## Work to be completed
Repeat, exactly as written, every line from the one holding "The Blender Python" through the one holding "rnd = random.Random(21)". Leave out all other lines.

## Excerpted records
>>>>>

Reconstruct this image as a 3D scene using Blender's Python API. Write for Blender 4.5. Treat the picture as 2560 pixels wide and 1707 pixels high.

<<<<<
>>>>>

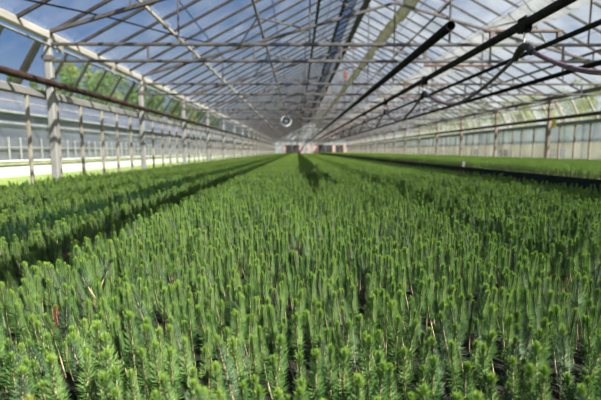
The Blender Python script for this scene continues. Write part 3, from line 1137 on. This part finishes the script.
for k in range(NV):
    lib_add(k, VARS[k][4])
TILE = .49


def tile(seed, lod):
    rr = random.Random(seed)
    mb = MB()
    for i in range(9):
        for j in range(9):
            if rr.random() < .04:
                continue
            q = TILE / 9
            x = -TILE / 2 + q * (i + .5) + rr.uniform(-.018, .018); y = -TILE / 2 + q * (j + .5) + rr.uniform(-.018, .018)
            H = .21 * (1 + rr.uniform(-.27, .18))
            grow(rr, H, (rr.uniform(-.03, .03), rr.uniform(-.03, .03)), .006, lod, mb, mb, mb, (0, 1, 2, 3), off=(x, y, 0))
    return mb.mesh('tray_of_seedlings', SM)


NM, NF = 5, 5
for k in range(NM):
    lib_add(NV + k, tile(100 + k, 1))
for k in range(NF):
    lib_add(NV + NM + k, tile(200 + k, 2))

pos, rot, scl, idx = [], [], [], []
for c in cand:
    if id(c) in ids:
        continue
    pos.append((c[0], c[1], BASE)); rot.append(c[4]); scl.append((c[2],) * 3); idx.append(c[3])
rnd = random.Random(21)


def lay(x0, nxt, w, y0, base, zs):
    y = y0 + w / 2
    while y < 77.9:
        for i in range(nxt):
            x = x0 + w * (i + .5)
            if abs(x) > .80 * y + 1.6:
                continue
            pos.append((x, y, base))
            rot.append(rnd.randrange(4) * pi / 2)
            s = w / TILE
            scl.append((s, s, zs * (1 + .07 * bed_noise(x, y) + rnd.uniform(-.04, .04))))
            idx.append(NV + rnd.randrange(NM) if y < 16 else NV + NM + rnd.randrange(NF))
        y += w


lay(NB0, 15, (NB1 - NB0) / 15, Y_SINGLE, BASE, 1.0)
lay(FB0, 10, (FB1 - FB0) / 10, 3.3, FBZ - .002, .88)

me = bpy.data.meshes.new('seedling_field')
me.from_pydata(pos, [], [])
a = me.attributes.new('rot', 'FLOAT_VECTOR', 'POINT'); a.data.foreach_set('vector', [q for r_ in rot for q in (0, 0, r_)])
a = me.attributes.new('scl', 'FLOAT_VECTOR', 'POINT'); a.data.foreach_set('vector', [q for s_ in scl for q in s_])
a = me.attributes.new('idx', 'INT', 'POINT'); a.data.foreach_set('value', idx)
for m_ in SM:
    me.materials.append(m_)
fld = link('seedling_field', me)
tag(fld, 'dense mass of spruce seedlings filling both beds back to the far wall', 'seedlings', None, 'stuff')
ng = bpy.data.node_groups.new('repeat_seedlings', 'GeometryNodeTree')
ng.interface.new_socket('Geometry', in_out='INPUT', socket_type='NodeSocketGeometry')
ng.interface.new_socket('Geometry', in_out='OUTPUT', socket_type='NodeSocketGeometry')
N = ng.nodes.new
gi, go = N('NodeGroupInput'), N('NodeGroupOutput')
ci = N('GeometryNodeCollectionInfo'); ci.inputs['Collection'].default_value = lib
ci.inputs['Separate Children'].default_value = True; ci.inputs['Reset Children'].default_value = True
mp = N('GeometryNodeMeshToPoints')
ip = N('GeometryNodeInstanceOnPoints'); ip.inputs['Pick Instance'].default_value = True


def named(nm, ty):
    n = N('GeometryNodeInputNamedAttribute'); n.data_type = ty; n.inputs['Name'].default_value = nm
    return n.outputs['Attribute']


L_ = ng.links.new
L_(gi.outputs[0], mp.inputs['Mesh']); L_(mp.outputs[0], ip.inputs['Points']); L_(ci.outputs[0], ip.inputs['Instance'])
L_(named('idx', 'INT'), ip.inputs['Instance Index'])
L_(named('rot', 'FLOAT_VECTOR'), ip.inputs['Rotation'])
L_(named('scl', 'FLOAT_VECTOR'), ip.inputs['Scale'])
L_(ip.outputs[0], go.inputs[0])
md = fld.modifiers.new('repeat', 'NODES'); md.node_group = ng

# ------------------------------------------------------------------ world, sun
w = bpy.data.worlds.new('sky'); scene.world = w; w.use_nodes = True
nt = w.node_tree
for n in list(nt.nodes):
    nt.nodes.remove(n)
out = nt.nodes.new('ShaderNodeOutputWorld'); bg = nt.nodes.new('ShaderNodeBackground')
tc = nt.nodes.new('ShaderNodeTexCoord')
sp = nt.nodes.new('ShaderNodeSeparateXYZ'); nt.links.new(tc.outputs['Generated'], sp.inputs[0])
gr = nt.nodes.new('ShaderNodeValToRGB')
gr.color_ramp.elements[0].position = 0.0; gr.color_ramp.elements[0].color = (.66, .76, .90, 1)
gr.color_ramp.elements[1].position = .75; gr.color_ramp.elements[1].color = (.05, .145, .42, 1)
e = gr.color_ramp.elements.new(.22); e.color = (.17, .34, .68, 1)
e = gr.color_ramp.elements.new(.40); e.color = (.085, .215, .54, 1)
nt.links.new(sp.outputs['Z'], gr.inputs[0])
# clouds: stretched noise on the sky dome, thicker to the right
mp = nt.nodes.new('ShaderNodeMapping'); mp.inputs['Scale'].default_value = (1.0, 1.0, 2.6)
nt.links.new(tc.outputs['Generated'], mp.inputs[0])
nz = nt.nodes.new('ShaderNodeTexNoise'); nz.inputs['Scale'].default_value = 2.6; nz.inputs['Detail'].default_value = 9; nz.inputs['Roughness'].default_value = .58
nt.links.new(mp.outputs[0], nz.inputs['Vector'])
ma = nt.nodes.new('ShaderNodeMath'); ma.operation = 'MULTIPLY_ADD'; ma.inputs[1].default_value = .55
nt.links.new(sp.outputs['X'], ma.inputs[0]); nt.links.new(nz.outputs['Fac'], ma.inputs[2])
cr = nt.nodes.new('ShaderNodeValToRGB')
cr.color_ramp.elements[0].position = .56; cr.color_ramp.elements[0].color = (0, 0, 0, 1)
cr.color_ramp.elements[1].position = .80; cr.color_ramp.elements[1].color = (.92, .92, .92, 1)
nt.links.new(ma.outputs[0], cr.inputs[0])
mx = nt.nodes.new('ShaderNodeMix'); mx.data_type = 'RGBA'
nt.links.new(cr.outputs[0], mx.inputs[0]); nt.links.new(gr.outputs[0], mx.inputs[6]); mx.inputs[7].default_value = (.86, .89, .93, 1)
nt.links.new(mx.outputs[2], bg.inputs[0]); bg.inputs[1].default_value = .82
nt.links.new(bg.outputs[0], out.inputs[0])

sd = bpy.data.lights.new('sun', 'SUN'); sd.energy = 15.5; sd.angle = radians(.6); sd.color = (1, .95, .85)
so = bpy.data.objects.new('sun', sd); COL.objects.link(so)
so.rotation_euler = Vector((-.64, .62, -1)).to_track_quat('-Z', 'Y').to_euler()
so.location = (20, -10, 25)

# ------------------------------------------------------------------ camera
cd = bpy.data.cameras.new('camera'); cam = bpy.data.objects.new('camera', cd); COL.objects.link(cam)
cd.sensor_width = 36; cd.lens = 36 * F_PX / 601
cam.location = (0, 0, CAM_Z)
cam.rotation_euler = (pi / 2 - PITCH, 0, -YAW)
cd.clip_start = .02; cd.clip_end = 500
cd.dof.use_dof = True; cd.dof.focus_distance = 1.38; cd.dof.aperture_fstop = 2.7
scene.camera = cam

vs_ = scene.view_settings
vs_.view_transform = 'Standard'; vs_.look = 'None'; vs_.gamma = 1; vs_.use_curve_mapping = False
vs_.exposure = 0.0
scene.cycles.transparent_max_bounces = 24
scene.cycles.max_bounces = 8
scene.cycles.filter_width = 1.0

<<<<<

## Completed task
The Blender Python script for this scene continues. Write part 3, from line 1137 on. This part finishes the script.
for k in range(NV):
    lib_add(k, VARS[k][4])
TILE = .49


def tile(seed, lod):
    rr = random.Random(seed)
    mb = MB()
    for i in range(9):
        for j in range(9):
            if rr.random() < .04:
                continue
            q = TILE / 9
            x = -TILE / 2 + q * (i + .5) + rr.uniform(-.018, .018); y = -TILE / 2 + q * (j + .5) + rr.uniform(-.018, .018)
            H = .21 * (1 + rr.uniform(-.27, .18))
            grow(rr, H, (rr.uniform(-.03, .03), rr.uniform(-.03, .03)), .006, lod, mb, mb, mb, (0, 1, 2, 3), off=(x, y, 0))
    return mb.mesh('tray_of_seedlings', SM)


NM, NF = 5, 5
for k in range(NM):
    lib_add(NV + k, tile(100 + k, 1))
for k in range(NF):
    lib_add(NV + NM + k, tile(200 + k, 2))

pos, rot, scl, idx = [], [], [], []
for c in cand:
    if id(c) in ids:
        continue
    pos.append((c[0], c[1], BASE)); rot.append(c[4]); scl.append((c[2],) * 3); idx.append(c[3])
rnd = random.Random(21)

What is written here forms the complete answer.